Provide a single number: the count of lines containing the string "part".

<<<<

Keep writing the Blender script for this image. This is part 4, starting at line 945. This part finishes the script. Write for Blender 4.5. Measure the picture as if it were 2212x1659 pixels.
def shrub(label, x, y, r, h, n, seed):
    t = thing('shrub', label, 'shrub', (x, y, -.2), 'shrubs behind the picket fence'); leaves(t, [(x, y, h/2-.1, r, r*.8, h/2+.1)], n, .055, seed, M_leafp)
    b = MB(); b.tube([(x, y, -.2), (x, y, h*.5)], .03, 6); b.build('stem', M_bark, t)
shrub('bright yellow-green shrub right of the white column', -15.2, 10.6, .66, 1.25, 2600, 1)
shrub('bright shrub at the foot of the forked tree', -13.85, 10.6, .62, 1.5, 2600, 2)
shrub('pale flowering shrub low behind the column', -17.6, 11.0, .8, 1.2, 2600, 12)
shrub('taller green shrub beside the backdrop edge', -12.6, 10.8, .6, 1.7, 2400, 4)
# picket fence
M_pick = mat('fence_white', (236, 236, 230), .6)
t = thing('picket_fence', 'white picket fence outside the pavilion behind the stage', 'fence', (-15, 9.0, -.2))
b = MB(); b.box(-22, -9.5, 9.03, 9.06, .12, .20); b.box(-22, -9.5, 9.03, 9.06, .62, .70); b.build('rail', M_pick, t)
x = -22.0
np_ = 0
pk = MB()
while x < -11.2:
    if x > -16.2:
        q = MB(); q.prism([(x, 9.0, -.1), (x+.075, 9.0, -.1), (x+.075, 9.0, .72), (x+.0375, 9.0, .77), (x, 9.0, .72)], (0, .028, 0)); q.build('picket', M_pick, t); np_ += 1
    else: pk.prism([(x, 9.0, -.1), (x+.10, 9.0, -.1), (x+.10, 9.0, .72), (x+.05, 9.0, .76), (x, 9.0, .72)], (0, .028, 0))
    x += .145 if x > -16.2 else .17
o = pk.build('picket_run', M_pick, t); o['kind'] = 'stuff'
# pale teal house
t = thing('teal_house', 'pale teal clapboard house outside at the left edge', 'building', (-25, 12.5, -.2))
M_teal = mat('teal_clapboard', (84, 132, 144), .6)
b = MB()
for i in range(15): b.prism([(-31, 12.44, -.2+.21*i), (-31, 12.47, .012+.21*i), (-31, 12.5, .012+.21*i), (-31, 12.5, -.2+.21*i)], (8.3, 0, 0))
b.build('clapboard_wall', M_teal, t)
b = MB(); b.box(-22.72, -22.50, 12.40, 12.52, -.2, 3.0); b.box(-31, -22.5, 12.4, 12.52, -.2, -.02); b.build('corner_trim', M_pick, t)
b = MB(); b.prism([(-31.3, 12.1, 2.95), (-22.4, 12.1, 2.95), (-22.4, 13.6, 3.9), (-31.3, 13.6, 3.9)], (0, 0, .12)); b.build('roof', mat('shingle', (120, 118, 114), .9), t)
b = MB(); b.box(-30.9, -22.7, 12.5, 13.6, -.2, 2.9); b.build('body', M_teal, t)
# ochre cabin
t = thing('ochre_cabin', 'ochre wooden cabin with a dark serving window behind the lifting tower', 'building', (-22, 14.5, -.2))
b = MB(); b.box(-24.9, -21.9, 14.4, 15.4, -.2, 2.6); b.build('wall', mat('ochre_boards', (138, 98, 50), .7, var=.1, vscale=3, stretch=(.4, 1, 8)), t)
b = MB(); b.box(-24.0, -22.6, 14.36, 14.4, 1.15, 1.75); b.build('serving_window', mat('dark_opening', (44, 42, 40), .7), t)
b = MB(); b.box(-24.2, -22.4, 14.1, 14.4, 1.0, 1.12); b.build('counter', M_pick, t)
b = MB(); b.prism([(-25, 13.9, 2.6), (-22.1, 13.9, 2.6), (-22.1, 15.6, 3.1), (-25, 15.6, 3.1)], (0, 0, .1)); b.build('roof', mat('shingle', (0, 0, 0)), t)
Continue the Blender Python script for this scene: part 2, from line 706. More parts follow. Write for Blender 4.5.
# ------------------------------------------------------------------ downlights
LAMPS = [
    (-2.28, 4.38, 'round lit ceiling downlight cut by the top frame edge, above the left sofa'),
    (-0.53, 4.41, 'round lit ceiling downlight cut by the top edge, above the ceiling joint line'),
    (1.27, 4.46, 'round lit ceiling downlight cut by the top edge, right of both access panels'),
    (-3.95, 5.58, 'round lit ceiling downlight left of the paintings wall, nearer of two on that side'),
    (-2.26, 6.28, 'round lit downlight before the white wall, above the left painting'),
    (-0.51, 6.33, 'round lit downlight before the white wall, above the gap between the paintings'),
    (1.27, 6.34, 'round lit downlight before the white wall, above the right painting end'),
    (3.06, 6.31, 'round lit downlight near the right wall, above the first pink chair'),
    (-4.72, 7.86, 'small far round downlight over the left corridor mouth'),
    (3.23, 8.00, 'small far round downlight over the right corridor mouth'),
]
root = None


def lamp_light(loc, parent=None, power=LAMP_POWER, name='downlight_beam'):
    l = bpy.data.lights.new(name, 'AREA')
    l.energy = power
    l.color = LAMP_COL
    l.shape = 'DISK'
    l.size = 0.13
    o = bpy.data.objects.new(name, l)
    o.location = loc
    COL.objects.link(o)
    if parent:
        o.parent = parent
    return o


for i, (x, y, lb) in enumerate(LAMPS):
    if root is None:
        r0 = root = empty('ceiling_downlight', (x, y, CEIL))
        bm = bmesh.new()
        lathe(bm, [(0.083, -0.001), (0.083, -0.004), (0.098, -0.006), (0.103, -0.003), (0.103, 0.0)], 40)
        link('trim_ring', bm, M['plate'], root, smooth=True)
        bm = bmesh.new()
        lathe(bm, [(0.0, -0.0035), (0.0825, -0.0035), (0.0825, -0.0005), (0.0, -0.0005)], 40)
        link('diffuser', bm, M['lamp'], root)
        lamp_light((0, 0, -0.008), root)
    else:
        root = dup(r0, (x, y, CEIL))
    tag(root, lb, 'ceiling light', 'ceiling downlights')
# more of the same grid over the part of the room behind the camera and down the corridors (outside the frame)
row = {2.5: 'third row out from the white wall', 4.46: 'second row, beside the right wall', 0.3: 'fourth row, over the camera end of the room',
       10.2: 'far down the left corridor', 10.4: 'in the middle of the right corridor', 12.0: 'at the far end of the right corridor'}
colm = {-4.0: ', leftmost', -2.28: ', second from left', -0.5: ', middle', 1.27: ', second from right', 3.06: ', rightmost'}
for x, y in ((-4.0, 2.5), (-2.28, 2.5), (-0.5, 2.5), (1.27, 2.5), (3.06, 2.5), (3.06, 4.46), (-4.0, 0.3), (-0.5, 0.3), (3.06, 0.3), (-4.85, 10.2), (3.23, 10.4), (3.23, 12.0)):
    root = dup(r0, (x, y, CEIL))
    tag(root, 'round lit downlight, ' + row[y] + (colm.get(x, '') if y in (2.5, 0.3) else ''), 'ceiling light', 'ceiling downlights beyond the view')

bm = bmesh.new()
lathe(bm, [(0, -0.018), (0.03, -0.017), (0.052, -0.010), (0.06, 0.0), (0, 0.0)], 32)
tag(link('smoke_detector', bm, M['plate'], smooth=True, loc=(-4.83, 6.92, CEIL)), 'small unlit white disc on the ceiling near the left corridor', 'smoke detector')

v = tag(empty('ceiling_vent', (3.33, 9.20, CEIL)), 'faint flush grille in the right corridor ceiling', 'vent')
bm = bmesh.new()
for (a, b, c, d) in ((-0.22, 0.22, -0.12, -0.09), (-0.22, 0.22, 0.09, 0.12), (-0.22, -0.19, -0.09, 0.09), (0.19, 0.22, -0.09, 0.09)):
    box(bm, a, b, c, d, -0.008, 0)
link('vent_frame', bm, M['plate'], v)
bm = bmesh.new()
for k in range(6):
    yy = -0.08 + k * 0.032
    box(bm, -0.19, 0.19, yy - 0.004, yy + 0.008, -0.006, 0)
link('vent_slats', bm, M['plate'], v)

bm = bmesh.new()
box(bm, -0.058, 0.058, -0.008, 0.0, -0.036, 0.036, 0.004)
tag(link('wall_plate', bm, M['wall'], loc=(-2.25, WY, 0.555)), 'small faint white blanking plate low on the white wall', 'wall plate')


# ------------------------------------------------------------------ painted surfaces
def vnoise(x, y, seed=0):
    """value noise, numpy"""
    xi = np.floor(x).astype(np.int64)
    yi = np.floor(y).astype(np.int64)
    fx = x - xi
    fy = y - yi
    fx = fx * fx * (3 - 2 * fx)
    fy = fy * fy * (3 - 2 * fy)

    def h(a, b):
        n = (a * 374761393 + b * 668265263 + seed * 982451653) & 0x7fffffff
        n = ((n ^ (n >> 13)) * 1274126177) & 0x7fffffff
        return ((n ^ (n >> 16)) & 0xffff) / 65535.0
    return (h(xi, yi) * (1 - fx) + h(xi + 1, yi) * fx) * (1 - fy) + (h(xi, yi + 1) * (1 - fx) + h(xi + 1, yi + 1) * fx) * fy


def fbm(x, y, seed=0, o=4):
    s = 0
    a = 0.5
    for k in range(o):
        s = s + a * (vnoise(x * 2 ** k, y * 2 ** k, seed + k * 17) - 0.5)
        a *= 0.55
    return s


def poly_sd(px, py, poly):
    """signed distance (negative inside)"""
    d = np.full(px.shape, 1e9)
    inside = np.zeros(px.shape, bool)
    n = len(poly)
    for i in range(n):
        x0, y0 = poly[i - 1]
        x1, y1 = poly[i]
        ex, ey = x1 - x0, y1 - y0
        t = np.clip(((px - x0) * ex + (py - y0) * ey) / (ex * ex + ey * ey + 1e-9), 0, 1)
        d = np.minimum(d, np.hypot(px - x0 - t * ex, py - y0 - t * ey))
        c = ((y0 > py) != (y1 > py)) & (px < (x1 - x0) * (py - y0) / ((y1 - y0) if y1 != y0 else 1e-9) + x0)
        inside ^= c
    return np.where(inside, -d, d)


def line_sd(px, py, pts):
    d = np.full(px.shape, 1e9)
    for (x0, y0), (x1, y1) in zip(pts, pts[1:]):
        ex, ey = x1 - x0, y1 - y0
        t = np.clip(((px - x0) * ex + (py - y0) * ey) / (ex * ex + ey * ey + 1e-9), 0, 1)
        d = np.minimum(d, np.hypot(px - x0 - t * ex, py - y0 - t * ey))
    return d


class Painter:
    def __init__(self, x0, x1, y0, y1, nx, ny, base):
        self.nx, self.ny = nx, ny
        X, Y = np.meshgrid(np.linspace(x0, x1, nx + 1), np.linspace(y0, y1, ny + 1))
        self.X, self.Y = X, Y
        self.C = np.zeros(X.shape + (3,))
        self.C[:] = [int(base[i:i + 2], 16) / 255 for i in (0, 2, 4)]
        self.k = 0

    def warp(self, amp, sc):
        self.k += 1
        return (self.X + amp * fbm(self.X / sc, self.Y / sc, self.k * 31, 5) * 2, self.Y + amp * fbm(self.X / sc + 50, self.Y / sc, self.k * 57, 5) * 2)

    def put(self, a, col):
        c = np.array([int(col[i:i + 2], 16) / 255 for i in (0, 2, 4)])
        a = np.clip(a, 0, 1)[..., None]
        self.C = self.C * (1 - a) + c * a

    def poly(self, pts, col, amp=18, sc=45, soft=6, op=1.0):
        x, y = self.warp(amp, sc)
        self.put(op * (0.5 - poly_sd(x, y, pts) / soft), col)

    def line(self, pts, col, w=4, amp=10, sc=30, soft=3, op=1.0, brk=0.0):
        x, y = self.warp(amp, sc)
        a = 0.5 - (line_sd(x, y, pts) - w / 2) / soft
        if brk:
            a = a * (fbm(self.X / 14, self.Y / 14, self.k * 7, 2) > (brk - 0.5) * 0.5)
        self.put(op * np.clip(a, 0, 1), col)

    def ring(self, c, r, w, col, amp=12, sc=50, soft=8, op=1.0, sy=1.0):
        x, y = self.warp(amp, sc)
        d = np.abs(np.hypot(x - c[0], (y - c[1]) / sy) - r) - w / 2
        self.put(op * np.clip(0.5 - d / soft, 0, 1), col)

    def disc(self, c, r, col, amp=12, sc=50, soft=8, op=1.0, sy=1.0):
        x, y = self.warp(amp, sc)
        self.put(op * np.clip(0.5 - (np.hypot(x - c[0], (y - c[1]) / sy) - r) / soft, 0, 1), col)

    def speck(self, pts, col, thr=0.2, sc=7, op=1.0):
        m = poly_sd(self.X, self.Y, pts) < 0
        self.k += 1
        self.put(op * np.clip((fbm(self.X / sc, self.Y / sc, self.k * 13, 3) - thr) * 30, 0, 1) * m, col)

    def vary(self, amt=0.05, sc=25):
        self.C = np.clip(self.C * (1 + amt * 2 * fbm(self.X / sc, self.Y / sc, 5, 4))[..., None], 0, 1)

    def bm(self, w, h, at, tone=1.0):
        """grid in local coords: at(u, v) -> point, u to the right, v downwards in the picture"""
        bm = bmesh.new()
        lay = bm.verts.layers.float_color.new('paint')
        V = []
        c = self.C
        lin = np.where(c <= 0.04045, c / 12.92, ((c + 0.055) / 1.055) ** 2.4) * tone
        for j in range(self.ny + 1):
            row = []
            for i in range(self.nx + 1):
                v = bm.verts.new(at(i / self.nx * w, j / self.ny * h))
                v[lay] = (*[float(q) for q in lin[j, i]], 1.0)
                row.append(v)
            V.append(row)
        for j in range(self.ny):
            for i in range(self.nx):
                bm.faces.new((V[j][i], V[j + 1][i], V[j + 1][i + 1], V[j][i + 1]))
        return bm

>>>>

[Answer for the task]
3